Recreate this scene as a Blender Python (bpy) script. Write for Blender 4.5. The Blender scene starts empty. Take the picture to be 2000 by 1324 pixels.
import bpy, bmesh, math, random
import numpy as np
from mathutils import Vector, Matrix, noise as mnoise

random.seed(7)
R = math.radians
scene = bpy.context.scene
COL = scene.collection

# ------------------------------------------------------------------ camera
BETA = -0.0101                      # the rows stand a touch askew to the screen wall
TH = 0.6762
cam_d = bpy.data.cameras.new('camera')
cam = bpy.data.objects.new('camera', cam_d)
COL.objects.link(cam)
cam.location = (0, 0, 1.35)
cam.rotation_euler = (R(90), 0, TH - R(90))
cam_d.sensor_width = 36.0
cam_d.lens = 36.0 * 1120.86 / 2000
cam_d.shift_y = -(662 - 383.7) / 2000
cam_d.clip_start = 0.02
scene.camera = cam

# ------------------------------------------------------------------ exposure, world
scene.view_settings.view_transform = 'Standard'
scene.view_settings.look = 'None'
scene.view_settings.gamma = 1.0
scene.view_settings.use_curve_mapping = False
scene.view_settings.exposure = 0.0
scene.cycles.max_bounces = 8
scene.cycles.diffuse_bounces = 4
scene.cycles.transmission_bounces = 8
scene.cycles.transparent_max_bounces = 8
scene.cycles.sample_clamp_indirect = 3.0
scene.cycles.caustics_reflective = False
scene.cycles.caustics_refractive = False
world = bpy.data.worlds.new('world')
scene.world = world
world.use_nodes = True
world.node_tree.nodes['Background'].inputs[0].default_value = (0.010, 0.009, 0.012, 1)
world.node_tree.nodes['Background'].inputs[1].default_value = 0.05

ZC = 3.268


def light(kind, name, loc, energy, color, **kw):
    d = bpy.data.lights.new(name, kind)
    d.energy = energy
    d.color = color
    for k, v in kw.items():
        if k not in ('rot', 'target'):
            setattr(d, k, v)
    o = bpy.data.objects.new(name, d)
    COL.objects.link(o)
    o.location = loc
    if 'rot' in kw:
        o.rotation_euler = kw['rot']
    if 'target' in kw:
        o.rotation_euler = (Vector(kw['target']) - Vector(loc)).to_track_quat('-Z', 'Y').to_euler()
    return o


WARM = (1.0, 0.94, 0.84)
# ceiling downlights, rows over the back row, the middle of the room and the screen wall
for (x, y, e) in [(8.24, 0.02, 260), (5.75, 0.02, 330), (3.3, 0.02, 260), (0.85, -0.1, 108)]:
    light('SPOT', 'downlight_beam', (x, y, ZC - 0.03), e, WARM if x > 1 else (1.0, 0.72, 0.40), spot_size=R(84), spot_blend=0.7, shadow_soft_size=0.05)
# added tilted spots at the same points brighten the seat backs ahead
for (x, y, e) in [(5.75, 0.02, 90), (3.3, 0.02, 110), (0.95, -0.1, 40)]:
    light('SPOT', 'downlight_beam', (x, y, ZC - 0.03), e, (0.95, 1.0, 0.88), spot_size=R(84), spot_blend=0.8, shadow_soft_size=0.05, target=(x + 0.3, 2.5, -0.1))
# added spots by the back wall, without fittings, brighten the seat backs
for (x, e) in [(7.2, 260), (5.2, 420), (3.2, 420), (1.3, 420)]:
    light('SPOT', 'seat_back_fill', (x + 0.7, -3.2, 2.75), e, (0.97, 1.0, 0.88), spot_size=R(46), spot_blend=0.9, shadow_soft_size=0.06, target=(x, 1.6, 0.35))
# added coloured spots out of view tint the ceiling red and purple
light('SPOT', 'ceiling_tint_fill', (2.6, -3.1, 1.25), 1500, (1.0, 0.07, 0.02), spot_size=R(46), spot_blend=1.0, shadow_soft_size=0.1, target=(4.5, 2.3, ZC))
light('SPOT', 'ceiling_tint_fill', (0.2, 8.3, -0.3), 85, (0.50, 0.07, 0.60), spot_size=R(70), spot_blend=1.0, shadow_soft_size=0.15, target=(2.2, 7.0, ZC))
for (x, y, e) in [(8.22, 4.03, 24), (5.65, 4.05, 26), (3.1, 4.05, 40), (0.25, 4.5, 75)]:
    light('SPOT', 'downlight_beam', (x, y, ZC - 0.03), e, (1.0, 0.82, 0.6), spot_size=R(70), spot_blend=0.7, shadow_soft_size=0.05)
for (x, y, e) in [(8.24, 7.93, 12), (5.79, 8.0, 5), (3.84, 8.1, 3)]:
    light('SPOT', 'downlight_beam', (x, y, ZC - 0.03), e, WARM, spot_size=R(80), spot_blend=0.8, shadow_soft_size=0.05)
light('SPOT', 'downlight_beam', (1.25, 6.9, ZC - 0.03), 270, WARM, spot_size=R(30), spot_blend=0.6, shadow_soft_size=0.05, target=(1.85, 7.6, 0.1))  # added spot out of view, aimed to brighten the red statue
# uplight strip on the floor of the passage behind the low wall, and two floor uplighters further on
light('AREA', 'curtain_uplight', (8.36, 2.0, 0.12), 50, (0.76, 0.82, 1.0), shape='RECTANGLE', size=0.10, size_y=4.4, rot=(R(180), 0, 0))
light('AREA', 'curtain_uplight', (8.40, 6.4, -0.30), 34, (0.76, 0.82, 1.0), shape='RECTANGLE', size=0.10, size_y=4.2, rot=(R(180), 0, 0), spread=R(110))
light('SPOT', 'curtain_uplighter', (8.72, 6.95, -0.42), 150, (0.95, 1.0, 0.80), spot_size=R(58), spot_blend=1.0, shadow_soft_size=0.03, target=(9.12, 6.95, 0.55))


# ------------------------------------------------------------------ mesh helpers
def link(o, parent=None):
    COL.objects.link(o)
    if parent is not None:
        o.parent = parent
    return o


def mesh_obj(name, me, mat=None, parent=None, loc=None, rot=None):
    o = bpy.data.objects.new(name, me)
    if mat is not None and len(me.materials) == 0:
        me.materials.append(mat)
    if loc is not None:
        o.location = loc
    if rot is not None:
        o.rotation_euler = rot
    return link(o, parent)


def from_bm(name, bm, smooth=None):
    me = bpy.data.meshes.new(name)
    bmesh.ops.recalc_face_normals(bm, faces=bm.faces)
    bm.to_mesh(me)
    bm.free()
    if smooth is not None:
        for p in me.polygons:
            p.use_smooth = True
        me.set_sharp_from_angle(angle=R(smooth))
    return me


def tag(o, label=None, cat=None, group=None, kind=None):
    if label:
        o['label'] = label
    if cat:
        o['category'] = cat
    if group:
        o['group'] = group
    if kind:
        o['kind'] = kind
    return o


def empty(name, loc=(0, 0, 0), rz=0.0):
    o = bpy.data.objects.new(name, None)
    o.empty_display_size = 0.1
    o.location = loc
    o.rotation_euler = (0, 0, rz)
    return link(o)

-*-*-

All of the data shown above must be copied exactly.

# THE OUTPUT:
Recreate this scene as a Blender Python (bpy) script. Write for Blender 4.5. The Blender scene starts empty. Take the picture to be 2000 by 1324 pixels.
import bpy, bmesh, math, random
import numpy as np
from mathutils import Vector, Matrix, noise as mnoise

random.seed(7)
R = math.radians
scene = bpy.context.scene
COL = scene.collection

# ------------------------------------------------------------------ camera
BETA = -0.0101                      # the rows stand a touch askew to the screen wall
TH = 0.6762
cam_d = bpy.data.cameras.new('camera')
cam = bpy.data.objects.new('camera', cam_d)
COL.objects.link(cam)
cam.location = (0, 0, 1.35)
cam.rotation_euler = (R(90), 0, TH - R(90))
cam_d.sensor_width = 36.0
cam_d.lens = 36.0 * 1120.86 / 2000
cam_d.shift_y = -(662 - 383.7) / 2000
cam_d.clip_start = 0.02
scene.camera = cam

# ------------------------------------------------------------------ exposure, world
scene.view_settings.view_transform = 'Standard'
scene.view_settings.look = 'None'
scene.view_settings.gamma = 1.0
scene.view_settings.use_curve_mapping = False
scene.view_settings.exposure = 0.0
scene.cycles.max_bounces = 8
scene.cycles.diffuse_bounces = 4
scene.cycles.transmission_bounces = 8
scene.cycles.transparent_max_bounces = 8
scene.cycles.sample_clamp_indirect = 3.0
scene.cycles.caustics_reflective = False
scene.cycles.caustics_refractive = False
world = bpy.data.worlds.new('world')
scene.world = world
world.use_nodes = True
world.node_tree.nodes['Background'].inputs[0].default_value = (0.010, 0.009, 0.012, 1)
world.node_tree.nodes['Background'].inputs[1].default_value = 0.05

ZC = 3.268


def light(kind, name, loc, energy, color, **kw):
    d = bpy.data.lights.new(name, kind)
    d.energy = energy
    d.color = color
    for k, v in kw.items():
        if k not in ('rot', 'target'):
            setattr(d, k, v)
    o = bpy.data.objects.new(name, d)
    COL.objects.link(o)
    o.location = loc
    if 'rot' in kw:
        o.rotation_euler = kw['rot']
    if 'target' in kw:
        o.rotation_euler = (Vector(kw['target']) - Vector(loc)).to_track_quat('-Z', 'Y').to_euler()
    return o


WARM = (1.0, 0.94, 0.84)
# ceiling downlights, rows over the back row, the middle of the room and the screen wall
for (x, y, e) in [(8.24, 0.02, 260), (5.75, 0.02, 330), (3.3, 0.02, 260), (0.85, -0.1, 108)]:
    light('SPOT', 'downlight_beam', (x, y, ZC - 0.03), e, WARM if x > 1 else (1.0, 0.72, 0.40), spot_size=R(84), spot_blend=0.7, shadow_soft_size=0.05)
# added tilted spots at the same points brighten the seat backs ahead
for (x, y, e) in [(5.75, 0.02, 90), (3.3, 0.02, 110), (0.95, -0.1, 40)]:
    light('SPOT', 'downlight_beam', (x, y, ZC - 0.03), e, (0.95, 1.0, 0.88), spot_size=R(84), spot_blend=0.8, shadow_soft_size=0.05, target=(x + 0.3, 2.5, -0.1))
# added spots by the back wall, without fittings, brighten the seat backs
for (x, e) in [(7.2, 260), (5.2, 420), (3.2, 420), (1.3, 420)]:
    light('SPOT', 'seat_back_fill', (x + 0.7, -3.2, 2.75), e, (0.97, 1.0, 0.88), spot_size=R(46), spot_blend=0.9, shadow_soft_size=0.06, target=(x, 1.6, 0.35))
# added coloured spots out of view tint the ceiling red and purple
light('SPOT', 'ceiling_tint_fill', (2.6, -3.1, 1.25), 1500, (1.0, 0.07, 0.02), spot_size=R(46), spot_blend=1.0, shadow_soft_size=0.1, target=(4.5, 2.3, ZC))
light('SPOT', 'ceiling_tint_fill', (0.2, 8.3, -0.3), 85, (0.50, 0.07, 0.60), spot_size=R(70), spot_blend=1.0, shadow_soft_size=0.15, target=(2.2, 7.0, ZC))
for (x, y, e) in [(8.22, 4.03, 24), (5.65, 4.05, 26), (3.1, 4.05, 40), (0.25, 4.5, 75)]:
    light('SPOT', 'downlight_beam', (x, y, ZC - 0.03), e, (1.0, 0.82, 0.6), spot_size=R(70), spot_blend=0.7, shadow_soft_size=0.05)
for (x, y, e) in [(8.24, 7.93, 12), (5.79, 8.0, 5), (3.84, 8.1, 3)]:
    light('SPOT', 'downlight_beam', (x, y, ZC - 0.03), e, WARM, spot_size=R(80), spot_blend=0.8, shadow_soft_size=0.05)
light('SPOT', 'downlight_beam', (1.25, 6.9, ZC - 0.03), 270, WARM, spot_size=R(30), spot_blend=0.6, shadow_soft_size=0.05, target=(1.85, 7.6, 0.1))  # added spot out of view, aimed to brighten the red statue
# uplight strip on the floor of the passage behind the low wall, and two floor uplighters further on
light('AREA', 'curtain_uplight', (8.36, 2.0, 0.12), 50, (0.76, 0.82, 1.0), shape='RECTANGLE', size=0.10, size_y=4.4, rot=(R(180), 0, 0))
light('AREA', 'curtain_uplight', (8.40, 6.4, -0.30), 34, (0.76, 0.82, 1.0), shape='RECTANGLE', size=0.10, size_y=4.2, rot=(R(180), 0, 0), spread=R(110))
light('SPOT', 'curtain_uplighter', (8.72, 6.95, -0.42), 150, (0.95, 1.0, 0.80), spot_size=R(58), spot_blend=1.0, shadow_soft_size=0.03, target=(9.12, 6.95, 0.55))


# ------------------------------------------------------------------ mesh helpers
def link(o, parent=None):
    COL.objects.link(o)
    if parent is not None:
        o.parent = parent
    return o


def mesh_obj(name, me, mat=None, parent=None, loc=None, rot=None):
    o = bpy.data.objects.new(name, me)
    if mat is not None and len(me.materials) == 0:
        me.materials.append(mat)
    if loc is not None:
        o.location = loc
    if rot is not None:
        o.rotation_euler = rot
    return link(o, parent)


def from_bm(name, bm, smooth=None):
    me = bpy.data.meshes.new(name)
    bmesh.ops.recalc_face_normals(bm, faces=bm.faces)
    bm.to_mesh(me)
    bm.free()
    if smooth is not None:
        for p in me.polygons:
            p.use_smooth = True
        me.set_sharp_from_angle(angle=R(smooth))
    return me


def tag(o, label=None, cat=None, group=None, kind=None):
    if label:
        o['label'] = label
    if cat:
        o['category'] = cat
    if group:
        o['group'] = group
    if kind:
        o['kind'] = kind
    return o


def empty(name, loc=(0, 0, 0), rz=0.0):
    o = bpy.data.objects.new(name, None)
    o.empty_display_size = 0.1
    o.location = loc
    o.rotation_euler = (0, 0, rz)
    return link(o)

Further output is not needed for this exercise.